Why has the West been so supportive of Palestinian nationalism, yet so reluctant to support the Kurds, the largest nation in the world without a state?
The Kurds have been instrumental in fighting Daesh; they have accepted millions of refugees fleeing the terror movement for the protection of the Kurdistan Regional Government (KRG); and they embrace Western values such as gender equality, religious freedom and human rights.
They are an ancient people with an ethnic and linguistic identity stretching back millennia and have faced decades of brutal oppression as a minority. Yet they cannot seem to get sufficient support from the West for their political aspirations.
The Palestinians, by contrast, claimed a distinct national identity relatively recently; are less than one-third fewer in number (in 2013, the global Palestinian population was estimated by the Palestinian Authority to be 11.6 million); control land that is less than 1/15th the size of the KRG territory; and have not developed their civil society or economy with nearly as much success as the Kurds.
Yet the UN, the EU, the Arab League, and other international bodies have all but ignored Kurdish statehood dreams while regularly prioritising Palestinian ambitions over countless other global crises.
In 2014, the UK and Sweden joined much of the rest of the world in recognising a Palestinian state. There has been no similar global support for a Kurdish homeland. Moreover, Kurdish statehood has been hobbled by US reluctance to see the Iraqi state dismantled and by regional powers like Turkey, which worries that a Kurdish state will stir up separatist feelings among Turkish Kurds.
With an estimated worldwide population of about 35 million (including about 28 million in the KRG or adjacent areas), the Kurds are the fourth-largest ethnic group in the Middle East (after the Arabs, Persians and Turks), and have faced decades of persecution as a minority in Turkey, Iran and Iraq.
The Kurds in Turkey have also suffered oppression dating back to Ottoman times, when the Turkish army killed tens of thousands of Kurds in the Dersim and Zilan massacres.
The drive for Kurdish rights and separatism in Iran extends back to 1918 and, during its most violent chapter, cost the lives of over 30,000 Kurds.
A 2007 study notes that 300,000 Kurdish lives were lost just in the 1980s and 1990s. The same study states that 51,000 Jews and Arabs were killed in the Arab-Israeli conflict from 1950 until 2007 (and, because that total includes wars with Israel's Arab neighbours, Palestinians are a fraction of the Arab death toll).
Perhaps because of the Kurds' own painful history, the KRG is exceptionally tolerant towards religious minorities and refugees. It has embraced its tiny community of Jews, and in 2014, the Kurds rescued about 5,000 Yazidis trapped on Mount Sinjar after fleeing attempted genocide by Daesh.
The KRG absorbed 1.8 million refugees as of December, representing a population increase of about 30 per cent. It reportedly needs $1.4 to $2.4 billion to stabilise the internally displaced people in its territory.

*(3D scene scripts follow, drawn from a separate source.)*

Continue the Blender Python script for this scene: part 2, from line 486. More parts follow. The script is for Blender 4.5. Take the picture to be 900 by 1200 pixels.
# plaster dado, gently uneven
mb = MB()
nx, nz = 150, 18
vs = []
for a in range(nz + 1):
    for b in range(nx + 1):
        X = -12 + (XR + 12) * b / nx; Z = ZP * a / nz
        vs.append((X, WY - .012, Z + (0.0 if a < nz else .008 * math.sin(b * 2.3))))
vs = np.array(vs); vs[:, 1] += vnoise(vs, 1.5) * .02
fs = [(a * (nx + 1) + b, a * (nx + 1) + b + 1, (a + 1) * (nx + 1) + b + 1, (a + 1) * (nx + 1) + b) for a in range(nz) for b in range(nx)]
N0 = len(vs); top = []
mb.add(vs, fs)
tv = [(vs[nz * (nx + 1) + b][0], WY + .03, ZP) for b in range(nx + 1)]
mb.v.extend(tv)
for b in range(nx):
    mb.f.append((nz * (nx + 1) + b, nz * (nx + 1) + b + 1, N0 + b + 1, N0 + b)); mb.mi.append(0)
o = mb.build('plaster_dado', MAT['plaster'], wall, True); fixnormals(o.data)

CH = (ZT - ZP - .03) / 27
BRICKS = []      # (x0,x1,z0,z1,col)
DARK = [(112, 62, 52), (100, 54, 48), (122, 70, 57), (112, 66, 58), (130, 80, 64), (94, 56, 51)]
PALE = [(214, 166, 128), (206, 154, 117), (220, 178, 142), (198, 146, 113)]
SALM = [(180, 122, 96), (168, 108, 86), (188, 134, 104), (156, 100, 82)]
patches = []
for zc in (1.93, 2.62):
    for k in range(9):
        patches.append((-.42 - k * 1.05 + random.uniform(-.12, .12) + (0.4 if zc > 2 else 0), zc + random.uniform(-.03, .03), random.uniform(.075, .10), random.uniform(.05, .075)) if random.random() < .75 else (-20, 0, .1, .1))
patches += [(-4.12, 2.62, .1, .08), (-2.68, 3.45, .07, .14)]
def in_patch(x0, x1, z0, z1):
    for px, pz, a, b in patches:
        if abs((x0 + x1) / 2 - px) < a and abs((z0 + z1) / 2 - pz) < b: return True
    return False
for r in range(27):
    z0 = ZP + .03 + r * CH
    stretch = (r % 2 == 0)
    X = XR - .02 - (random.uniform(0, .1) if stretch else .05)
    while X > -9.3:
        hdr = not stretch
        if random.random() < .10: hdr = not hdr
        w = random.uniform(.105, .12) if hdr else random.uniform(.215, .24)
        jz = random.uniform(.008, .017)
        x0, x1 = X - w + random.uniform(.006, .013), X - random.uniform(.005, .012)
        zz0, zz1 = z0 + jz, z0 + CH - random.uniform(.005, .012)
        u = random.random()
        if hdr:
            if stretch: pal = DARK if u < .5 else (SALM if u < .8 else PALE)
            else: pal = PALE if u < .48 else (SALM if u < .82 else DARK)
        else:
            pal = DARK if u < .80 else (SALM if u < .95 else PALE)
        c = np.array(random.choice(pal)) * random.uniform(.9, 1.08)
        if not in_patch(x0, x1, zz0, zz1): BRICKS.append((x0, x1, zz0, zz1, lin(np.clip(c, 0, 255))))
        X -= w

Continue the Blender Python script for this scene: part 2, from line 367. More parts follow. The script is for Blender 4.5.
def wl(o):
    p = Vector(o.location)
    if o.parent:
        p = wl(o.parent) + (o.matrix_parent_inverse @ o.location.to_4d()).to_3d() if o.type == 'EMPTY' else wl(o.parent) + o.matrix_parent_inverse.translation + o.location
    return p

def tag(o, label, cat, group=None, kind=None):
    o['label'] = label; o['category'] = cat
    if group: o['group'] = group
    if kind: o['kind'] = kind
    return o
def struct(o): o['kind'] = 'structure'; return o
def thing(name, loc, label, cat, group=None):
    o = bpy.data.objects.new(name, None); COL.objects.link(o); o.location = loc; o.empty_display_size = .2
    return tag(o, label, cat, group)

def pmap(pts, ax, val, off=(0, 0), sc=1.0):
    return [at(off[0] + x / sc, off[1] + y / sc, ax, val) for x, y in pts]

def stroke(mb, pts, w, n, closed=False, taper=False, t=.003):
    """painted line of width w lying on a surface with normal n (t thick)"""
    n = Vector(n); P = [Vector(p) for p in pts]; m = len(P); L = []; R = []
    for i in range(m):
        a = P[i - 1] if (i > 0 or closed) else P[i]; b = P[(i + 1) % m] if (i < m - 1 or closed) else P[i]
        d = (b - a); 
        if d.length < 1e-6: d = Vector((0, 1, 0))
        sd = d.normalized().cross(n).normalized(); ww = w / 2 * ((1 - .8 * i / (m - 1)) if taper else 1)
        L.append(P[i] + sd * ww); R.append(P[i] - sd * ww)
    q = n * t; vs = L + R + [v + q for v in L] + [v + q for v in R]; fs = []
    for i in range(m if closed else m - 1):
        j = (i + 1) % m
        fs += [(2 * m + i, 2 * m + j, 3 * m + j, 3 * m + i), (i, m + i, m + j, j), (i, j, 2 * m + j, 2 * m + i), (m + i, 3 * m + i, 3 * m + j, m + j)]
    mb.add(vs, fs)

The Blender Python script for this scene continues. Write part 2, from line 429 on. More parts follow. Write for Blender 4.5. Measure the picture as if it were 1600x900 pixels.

The Kurdish commitment to gender equality is yet another reason why Kurdish statehood merits Western support. There is no gender discrimination in the Kurdish army: their women fight (and get beheaded) alongside the men.
The Kurds are also the only credible ground-force fighting Daesh, which "would have totally controlled the Baji oil field and all of Kirkuk had the [Kurdish] Peshmerga not defended it," according to Jay Garner, a retired US army general.
Because the Kurds are religiously diverse moderates who prioritise their ethno-linguistic identity over religion, a Kurdish state would help to balance out the radical Middle East forces in both the Shiite and Sunni camps. The Kurds are already very pro-American.
A Kurdish state would also have excellent relations with Israel, another moderate, pro-Western democracy in the region. Israeli Prime Minister Benjamin Netanyahu endorsed Kurdish independence in 2014, and Syrian Kurds - after recently declaring their autonomy - expressed an interest in developing relations with Israel.
By almost any measure, a Kurdish state deserves far more support from the West. Helping the Kurds should be a major priority for the EU, which absorbs countless new refugees every day that Daesh is not defeated. If the EU were to fund the KRG's refugee relief efforts and support their military operations against the terror movement, far fewer refugees would end up on their shores.